From the entries below, gather each line containing the word "script".

>> begin DATA FOR PROCESSING

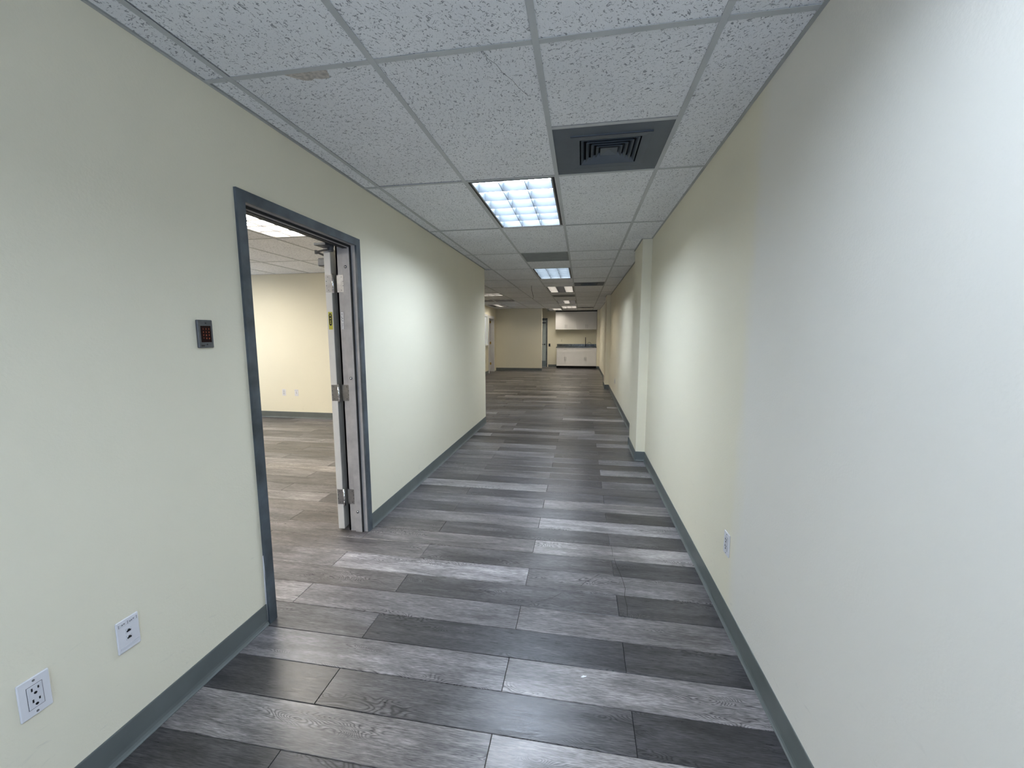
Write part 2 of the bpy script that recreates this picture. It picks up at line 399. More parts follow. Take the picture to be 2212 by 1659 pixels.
# tone of the planks read off the photograph: row -> [left of the doorway line, middle, right]
TONE = {-3: (.3, .2, .5), -2: (.2, .5, .5), -1: (.14, .22, .2), 0: (.45, .60, .80), 1: (.12, .20, .10), 2: (.5, .52, .70), 3: (.33, .13, .11), 4: (.55, .48, .42),
        5: (.36, .22, .13), 6: (.52, .82, .42), 7: (.36, .26, .15), 8: (.42, .38, .74), 9: (.28, .18, .20), 10: (.38, .40, .72), 11: (.22, .16, .14),
        12: (.34, .38, .42), 13: (.2, .15, .2), 14: (.3, .66, .2), 15: (.16, .14, .33), 16: (.3, .30, .14), 17: (.28, .14, .58), 18: (.42, .3, .12), 19: (.4, .28, .50), 20: (.35, .52, .18)}
rr = random.Random(21)
verts, faces, cols = [], [], []
for k in range(-20, 106):
    y = K0 + PW * k
    A = (k % 2 != 0)
    x0 = (-1.0 if A else -1.505)
    if k > 24:      # farther rows: the stagger wanders a little
        x0 += rr.choice((0, 0, 0, 0.3, -0.25))
    for i in range(-6, 3):
        x = x0 + PL * i
        if x > XR or x + PL < -6.8: continue
        if y > YP + 0.2 and x + PL < -3.5 and y < YK: continue
        j = i + (1 if A else 1)         # 0 left, 1 middle, 2 right
        tone = None
        if k in TONE and 0 <= j <= 2: tone = TONE[k][j] + rr.uniform(-.02, .02)
        if tone is None:
            u = rr.random()
            tone = rr.uniform(.05, .22) if u < .60 else (rr.uniform(.22, .40) if u < .84 else rr.uniform(.5, .78))
            if x < -1.6 and y < YP: tone = rr.uniform(.26, .44) if u < .72 else rr.uniform(.5, .8)
        warm = rr.uniform(.3, .9) if (A is False or x < -1.2) else rr.uniform(.0, .6)
        rnd = rr.random()
        vis = (-2 <= k <= 34 and x > -3.3) or (6 <= k <= 29 and x > -6)
        if vis and not (y > YP and x < -3.4):
            o = bpy.data.objects.new('plank', PME); COL.objects.link(o); o.parent = floor
            o.location = (x, y, 0); o.color = (tone, rnd, warm, 1)
        else:
            n = len(verts)
            verts += [(vx + x, vy + y, vz) for vx, vy, vz in pm.v]
            faces += [tuple(q + n for q in f) for f in pm.f]
            cols += [(tone, rnd, warm, 1)] * len(pm.f)
me = bpy.data.meshes.new('plank_rows'); me.from_pydata(verts, [], faces); me.materials.append(M_plank_far)
ca = me.color_attributes.new('tone', 'FLOAT_COLOR', 'CORNER')
for p in me.polygons:
    for li in p.loop_indices: ca.data[li].color = cols[p.index]
o = bpy.data.objects.new('plank_rows', me); COL.objects.link(o); o.parent = floor; o['kind'] = 'stuff'
# grimy seam and two cuts in the planks right of the middle
cr = MB()
def crack(pts, wd):
    for (x1, y1), (x2, y2) in zip(pts, pts[1:]):
        d = Vector((x2 - x1, y2 - y1)).normalized(); n_ = Vector((-d.y, d.x)) * wd / 2
        cr.add([(x1 - n_.x, y1 - n_.y, 0.0004), (x2 - n_.x, y2 - n_.y, 0.0004), (x2 + n_.x, y2 + n_.y, 0.0004), (x1 + n_.x, y1 + n_.y, 0.0004)], [(0, 1, 2, 3)])
crack([(0.255, 1.985), (0.262, 2.06), (0.258, 2.15), (0.268, 2.22), (0.262, 2.30), (0.250, 2.38), (0.236, 2.46), (0.232, 2.53)], 0.0024)
crack([(0.222, 2.55), (0.226, 2.62), (0.222, 2.70)], 0.0016)
crack([(-0.255, 1.985), (-0.20, 2.03), (-0.13, 2.07), (-0.085, 2.12)], 0.0018)
crack([(0.02, 2.20), (0.05, 2.25), (0.10, 2.30), (0.13, 2.335)], 0.0018)
cr.build('plank_crack', M_grime, floor)

# ------------------------------------------------------------------ baseboards
PROF = [(0, 0), (.0135, 0), (.0138, .0028), (.0095, .0075), (.0058, .016), (.0042, .028), (.004, .104), (.003, .108), (0, .108)]
def cove(mb, p0, p1, nrm):
    d = Vector((p1[0] - p0[0], p1[1] - p0[1])); L = d.length; d.normalize()
    mb.prism(PROF, lambda a, b, t: (p0[0] + d.x * t + nrm[0] * a, p0[1] + d.y * t + nrm[1] * a, b), 0, L)
b_ = MB(); cove(b_, (XL, YB), (XL, D0 - 0.052), (1, 0)); cove(b_, (XL, D1 + 0.052), (XL, YP + 0.14), (1, 0))
cove(b_, (XL, YP + 0.14), (-3.36, YP + 0.14), (0, 1)); struct('baseboard_left', b_, M_base)
b_ = MB(); ys = YB
for a, b in PIL:
    cove(b_, (XR, ys), (XR, a), (-1, 0)); cove(b_, (XR, a), (0.6112, a), (0, -1))
    if b < YK: cove(b_, (0.625, a - .0138), (0.625, b + .0138), (-1, 0)); cove(b_, (0.6112, b), (XR, b), (0, 1)); ys = b
    else: cove(b_, (0.625, a - .0138), (0.625, YK - 0.62), (-1, 0))
struct('baseboard_right', b_, M_base)
b_ = MB(); cove(b_, (-6.8, YP), (XL - WT, YP), (0, -1)); struct('baseboard_room_far', b_, M_base)
b_ = MB(); cove(b_, (XA, YF), (-1.53, YF), (0, -1)); cove(b_, (-1.53, YF - .0138), (-1.53, YF + .13), (1, 0)); struct('baseboard_far', b_, M_base)
b_ = MB(); cove(b_, (XA, YP + .14), (XA, DY0 - .09), (1, 0)); struct('baseboard_lounge_left', b_, M_base)
b_ = MB(); cove(b_, (-1.44, YK), (-1.05, YK), (0, -1)); struct('baseboard_kitchenette', b_, M_base)

# ------------------------------------------------------------------ ceiling
ceil_ = struct('ceiling', MB().box(-6.95, XR + 0.25, YB - 0.15, YK + 1.7, HT, HT + 0.1), M_plenum)
TT = 0.0016
tile_cache = {}
rt_ = random.Random(5)
def tile(x0, x1, y0, y1, gap=None):
    w_, l_ = round(x1 - x0 - 0.011, 4), round(y1 - y0 - 0.011, 4)
    g_ = rt_.choice((0, .004, .008, .011, .014)) if gap is None else gap
    dx_ = .010 if x0 < -1.0 else (.003 if x0 < 0 else -.004)
    key = (w_, l_)
    if key not in tile_cache:
        t = MB(); t.box(-w_ / 2, w_ / 2, -l_ / 2, l_ / 2, 0, 0.016, 0.0012); tile_cache[key] = t.mesh('ceiling_tile', M_tile)
    o = bpy.data.objects.new('ceiling_tile', tile_cache[key]); COL.objects.link(o); o.parent = ceil_
    o.location = ((x0 + x1) / 2 + dx_ * rt_.uniform(.3, 1.1), (y0 + y1) / 2 - g_, ZC + TT + 0.0012)
    o.rotation_euler = (rt_.uniform(-.0012, .0012), rt_.uniform(-.001, .001), rt_.uniform(-.002, .002))
    return o
tee_cache = {}
def tee(name, x0, x1, y0, y1):
    """inverted T: flange and web; long axis whichever is longer"""
    along_y = (y1 - y0) > (x1 - x0)
    L = round((y1 - y0) if along_y else (x1 - x0), 3)
    key = (name, along_y, L)
    if key not in tee_cache:
        t = MB()
        if along_y: t.box(-.012, .012, -L / 2, L / 2, 0, TT); t.box(-.002, .002, -L / 2, L / 2, TT, .010)
        else: t.box(-L / 2, L / 2, -.012, .012, 0, TT); t.box(-L / 2, L / 2, -.002, .002, TT, .010)
        tee_cache[key] = t.mesh(name, M_tee)
    o = bpy.data.objects.new(name, tee_cache[key]); COL.objects.link(o); o.parent = ceil_
    o.location = ((x0 + x1) / 2, (y0 + y1) / 2, ZC); return o
def cross(x0, x1, y): tee('cross_tee', x0 + .0125, x1 - .0125, y, y)
def runner(x, y0, y1): tee('main_runner', x, x, y0, y1)

def pil_x(y0, y1):
    return 0.625 if any(a < y1 - .05 and b > y0 + .05 for a, b in PIL) else XR
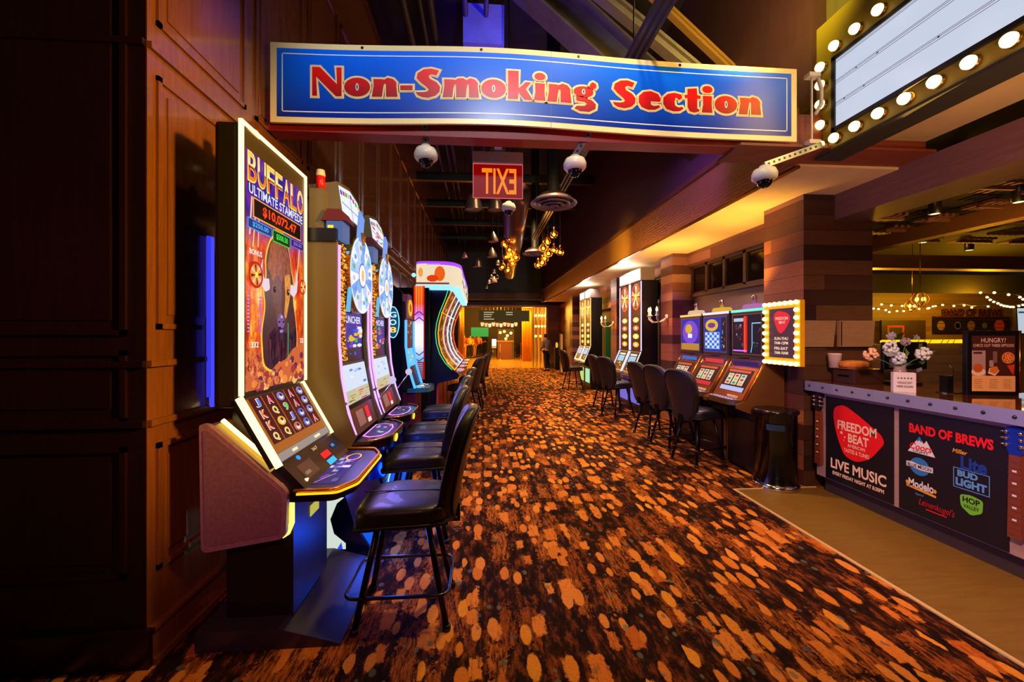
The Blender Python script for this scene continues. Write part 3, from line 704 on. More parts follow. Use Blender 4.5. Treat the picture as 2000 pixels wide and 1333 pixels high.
# ================================================================== the two wheel machines
SIDE = M('olive_grey_side', (112, 98, 62), .45, .1)
def wheel_machine(loc, label, seed):
    t = thing('wheel_slot_machine', label, 'slot machine', loc, 0, 'wheel-topped slot machines on the left')
    W = .76; ps = F((0, 0, 0), (1, 0, 0), (0, 0, 1))
    prof = [(.28, .42), (.28, 2.17), (.305, 2.2), (.50, 2.2), (.50, 1.5), (.52, 1.25), (.57, 1.0), (.63, .84), (.60, .78), (.50, .42)]
    MB().prism(prof, ps, .03, SIDE).build('side_panel', t)
    MB().prism(prof, F((0, .73, 0), (1, 0, 0), (0, 0, 1)), .03, SIDE).build('side_panel', t)
    inner = [(.28, .42), (.28, 2.18), (.47, 2.18), (.47, 1.5), (.49, 1.25), (.54, 1.0), (.58, .80), (.47, .42)]
    cb = MB().prism(inner, F((0, .03, 0), (1, 0, 0), (0, 0, 1)), .70, BLK).build('cabinet', t)
    MB().prism(rnd_poly([(.25, 1.28), (.30, 1.24), (.30, 1.66), (.25, 1.66)], .02), ps, .001, BLK, .002).build('side_vent', t)
    for y in (.012, .748):
        s = MB()
        s.tube([(.512, y, 2.18), (.512, y, 1.5), (.53, y, 1.26), (.56, y, 1.08)], .009, LEDP, 6)
        s.tube([(.562, y, 1.06), (.60, y, .92), (.625, y, .85)], .009, LEDP, 6)
        s.tube([(.58, y, .76), (.54, y, .66)], .009, LEDP, 6)
        s.build('edge_light', t)
    # screens
    f1 = FX(.473, .08, 1.38); s = MB(); s.prism([(-.02, -.02), (.62, -.02), (.62, .36), (-.02, .36)], f1, .01, M('screen_frame_purple', (70, 50, 90), .3, .5))
    s.rect(f1, 0, 0, .60, .34, E((70, 60, 170), .8), 1)
    art(s, f1, 0, 0, .60, .26, [(150, 60, 190), (60, 90, 220), (60, 190, 60), (230, 190, 50), (240, 240, 255), (220, 60, 90)], seed, 34, 2, .95, [('LAUNCHER', .5, 1.12, .8, .22, (240, 240, 255))])
    s.build('upper_screen', t)
    f2 = F((.545, .08, 1.04), (0, 1, 0), (-.055, 0, .30)); s = MB(); s.prism([(-.02, -.02), (.62, -.02), (.62, .31), (-.02, .31)], f2, .01, BLK2)
    s.rect(f2, 0, 0, .60, .29, E((214, 228, 246), 1.0), 1).rect(f2, 0, 0, .60, .10, E((210, 200, 170), .9), 2)
    art(s, f2, .08, .12, .56, .26, [(160, 190, 240), (90, 130, 210), (245, 245, 255)], seed+1, 8, 3, 1)
    art(s, f2, 0, .0, .6, .09, [(200, 170, 60), (120, 90, 80), (230, 220, 120), (236, 60, 60)], seed+2, 18, 4, .9)
    s.build('reel_screen', t)
    f3 = F((.60, .12, .84), (0, 1, 0), (-.045, 0, .14)); s = MB(); s.prism([(-.06, -.02), (.60, -.02), (.60, .17), (-.06, .17)], f3, .05, M('bronze_panel', (120, 76, 60), .3, .6))
    s.rect(f3, .10, .02, .28, .14, M('card_window', (160, 130, 120), .3), 1).rect(f3, .33, .05, .42, .14, E((230, 30, 50), 1.2), 1).rect(f3, .33, .01, .42, .045, E((255, 220, 220), 1), 1)
    s.build('validator_panel', t)
    dk = rnd_poly([(.50, .0), (.74, .02), (.84, .16), (.84, .60), (.74, .74), (.50, .76)], .04)
    fd2 = F((0, 0, .80), (1, 0, 0), (0, 1, 0)); MB().prism(dk, fd2, .06, M('deck_black', (20, 18, 26), .2, .4)).build('button_deck', t)
    s = MB(); s.poly(fd2, [(.62, .18), (.68, .14), (.76, .18), (.79, .3), (.79, .46), (.76, .58), (.68, .62), (.62, .58)], E((236, 130, 240), 1.6), 1)
    s.poly(fd2, [(.633, .195), (.68, .158), (.752, .195), (.78, .31), (.78, .45), (.752, .565), (.68, .602), (.633, .565)], E((70, 60, 90), .6), 2)
    art(s, fd2, .64, .2, .77, .56, [(190, 190, 220), (110, 90, 150), (50, 120, 220), (220, 210, 240)], seed+3, 16, 3, .8)
    s.build('deck_screen', t)
    MB().tube([(x, y, .805) for x, y in dk[5:-5]], .008, GOLD, 6).build('deck_rim', t)
    MB().ell(F((.845, .2, .72), (0, 1, 0), (0, 0, 1)), .1, .04, .06, .03, E((255, 210, 60), 1.4), 0, 14).build('gold_badge', t)
    # pull lever with ball
    lv = MB().tube([(.60, .76, .98), (.70, .78, 1.12)], .008, CHR, 6).build('lever', t)
    MB().ball((.71, .78, 1.15), .035, E((230, 214, 250), .8), 10).build('knob', lv)
    # coin column
    gm = M('gold_coins', (226, 160, 50), .25, 1.0); r = random.Random(seed); s = MB()
    for i in range(90):
        z = 1.38+.82*(i/90); s.lathe([(.001, -.008), (.021, -.006), (.021, .006), (.001, .008)], (.505+.02*r.random(), .042+.05*r.random(), z), gm if i % 3 else E((255, 190, 70), .9), 7, (r.random(), r.random()-.5, 1))
    s.build('coin_column', t)
    # pale lamp tube and wheel
    MB().tube([(.53, .14, 1.72), (.545, .14, 1.9), (.53, .14, 2.16)], .016, E((110, 190, 235), 1.0), 8).build('lamp_tube', t)
    wc = (.555, .40, 2.02); wl = MB(); fw = FX(wc[0], wc[1], wc[2]); R = .30
    wl.prism([(R*math.cos(2*PI*i/40), R*math.sin(2*PI*i/40)) for i in range(40)], fw, .06, GOLD)
    cs = [(236, 240, 255), (150, 190, 250), (240, 240, 255), (110, 160, 240), (225, 215, 255), (170, 210, 255)]
    for i in range(16): wl.ell(fw, 0, 0, R*.96, R*.96, E(cs[i % 6], 1.05), 1, 3, 2*PI*i/16, 2*PI*(i+1)/16)
    wl.ring(fw, 0, 0, R, R, .018, E((200, 225, 255), 1.3), 3)
    for i in range(16): a_ = 2*PI*(i+.5)/16; wl.ell(fw, R*.72*math.cos(a_), R*.72*math.sin(a_), .03, .02, E([(90, 150, 230), (80, 190, 120), (200, 190, 240)][i % 3], 1), 4, 8)
    for i in range(5): a_ = 2*PI*(i+.2)/5; wl.ell(fw, R*.42*math.cos(a_), R*.42*math.sin(a_), .06, .05, E([(180, 205, 250), (120, 180, 235)][i % 2], 1), 4, 10)
    wl.ell(fw, 0, 0, .10, .10, E((80, 120, 200), 1), 5).ell(fw, 0, 0, .085, .085, E((245, 245, 255), 1.1), 6).ell(fw, 0, 0, .04, .05, E((250, 190, 120), 1), 7, 10)
    whe = wl.build('prize_wheel', t)
    MB().box(.45, .497, .35, .45, 1.9, 2.1, BLK).build('wheel_bracket', whe)
    MB().prism([(-.05, .33), (.05, .33), (.0, .24)], FX(.575, .40, 2.02), .02, GOLD).build('pointer', whe)
    # topper: little house, lit sign, gem panel
    tp = MB(); tp.box(.28, .50, -.02, .2, 2.2, 2.29, BLK); tp.build('topper_base', t)
    hs = MB(); hs.box(.42, .53, .02, .18, 2.22, 2.36, E((120, 150, 220), .45)); hs.prism([(.39, 2.35), (.56, 2.35), (.52, 2.43), (.43, 2.43)], F((0, 0, 0), (1, 0, 0), (0, 0, 1)), .20, M('dark_red_roof', (96, 18, 22), .5))
    hs.rect(F((.40, .018, 2.22), (1, 0, 0), (0, 0, 1)), .03, .02, .07, .10, YL, 1); hs.build('topper_house', t)
    sg = MB(); fsn = F((.50, .10, 2.42), (0, 1, 0), (-.15, 0, 1)); sg.prism([(0, 0), (.58, 0), (.60, .14), (.50, .26), (.3, .30), (.0, .24)], fsn, .2, SIDE, 0)
    sg.poly(fsn, [(.02, .02), (.56, .02), (.57, .13), (.48, .235), (.3, .27), (.02, .22)], E((230, 236, 245), 1.1), 1)
    for i in range(9): sg.rect(fsn, .03+i*.06, .20-.01*abs(i-4), .075+i*.06, .235-.01*abs(i-4), E([(60, 60, 230), (220, 50, 60), (40, 170, 80), (240, 190, 50)][i % 4], 1), 3)
    sg.rect(fsn, .26, .02, .27, .19, E((90, 100, 140), 1), 3).rect(fsn, .04, .10, .52, .107, E((90, 100, 140), 1), 3)
    if seed % 2: art(sg, fsn, .03, .02, .5, .2, [(240, 90, 40), (50, 170, 80), (230, 60, 60), (120, 60, 200)], seed+9, 14, 4)
    sg.build('topper_sign', t)
    MB().prism([(.0, 0), (.10, .0), (.16, .2), (.06, .24)], FX(.56, .3, 2.28), .02, E((120, 160, 235), 1)).build('topper_gem', t)
    br = MB().lathe([(.03, 0), (.03, .10)], (.36, .08, 2.58 if seed % 2 == 0 else 2.50), M('red_beacon', (220, 24, 20), .3), 12, caps=True)
    br.lathe([(.03, .10), (.032, .11), (.026, .145), (.001, .15)], (.36, .08, 2.58 if seed % 2 == 0 else 2.50), M('cream_beacon', (230, 205, 140), .4), 12); br.build('beacon', t)
    MB().box(.30, .40, .03, .13, 2.28, 2.58 if seed % 2 == 0 else 2.50, SIDE).build('beacon_post', t)
    # glowing base
    b = MB(); b.prism([(.28, 0), (.74, 0), (.74, .03), (.62, .22), (.55, .45), (.28, .45)], F((0, 0, 0), (1, 0, 0), (0, 0, 1)), .76, M('blue_black_base', (14, 26, 60), .25, .4)); bs = b.build('base', t)
    fb = F((0, 0, 0), (1, 0, 0), (0, 0, 1)); s = MB()
    s.poly(fb, [(.37, .06), (.56, .06), (.56, .10), (.48, .17), (.455, .27), (.50, .38), (.55, .42), (.38, .42)], E((215, 228, 215), .95), 1)
    s.poly(fb, [(.37, .12), (.41, .09), (.37, .06)], E((40, 190, 80), 1), 2).poly(fb, [(.50, .06), (.53, .11), (.54, .06)], E((40, 70, 230), 1), 2)
    s.build('lit_side_window', bs)
    ft = F((.74, 0, .035), (0, 1, 0), (-.12, 0, .19)); s = MB(); s.rect(ft, .02, .01, .74, .21, E((6, 84, 225), 1.1, 'blue_footlight'), 1)
    s.tube([ft.p(a_, .12+.1*math.sin(a_*4+.4), .006) for a_ in [i*.09+.04 for i in range(8)]], .006, LEDC, 5)
    s.build('step_light', bs)
    MB().lathe([(.13, 0), (.13, .32)], (.62, .40, .44), M('blue_drum', (30, 80, 170), .2, .7), 16, caps=True).build('knee_drum', t)
    return t
wheel_machine((-1.5, 2.93, 0), 'slot machine with big round prize wheel and house topper, right behind the buffalo machine', 2)
wheel_machine((-1.5, 3.76, 0), 'second slot machine with a round prize wheel and green and orange topper', 5)
lamp('machine_blue_glow', 'POINT', (-.58, 2.90, .20), 7, (10, 80, 255), None, .06)
lamp('machine_blue_glow', 'POINT', (-.72, 3.3, .45), 6, (30, 90, 255), None, .08)
lamp('machine_blue_glow', 'POINT', (-.80, 4.2, .35), 4, (30, 90, 255), None, .08)
lamp('machine_screen_fill', 'AREA', (-.92, 3.35, 1.5), 15, (150, 130, 255), (1, 3.35, .9), .5)  # unseen area lights added in front of the screens to boost their glow
lamp('machine_screen_fill', 'AREA', (-.92, 4.2, 1.5), 13, (130, 120, 255), (1, 4.2, .9), .5)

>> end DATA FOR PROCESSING

**EXPECTED ANSWER:**
Write part 2 of the bpy script that recreates this picture. It picks up at line 399. More parts follow. Take the picture to be 2212 by 1659 pixels.
The Blender Python script for this scene continues. Write part 3, from line 704 on. More parts follow. Use Blender 4.5. Treat the picture as 2000 pixels wide and 1333 pixels high.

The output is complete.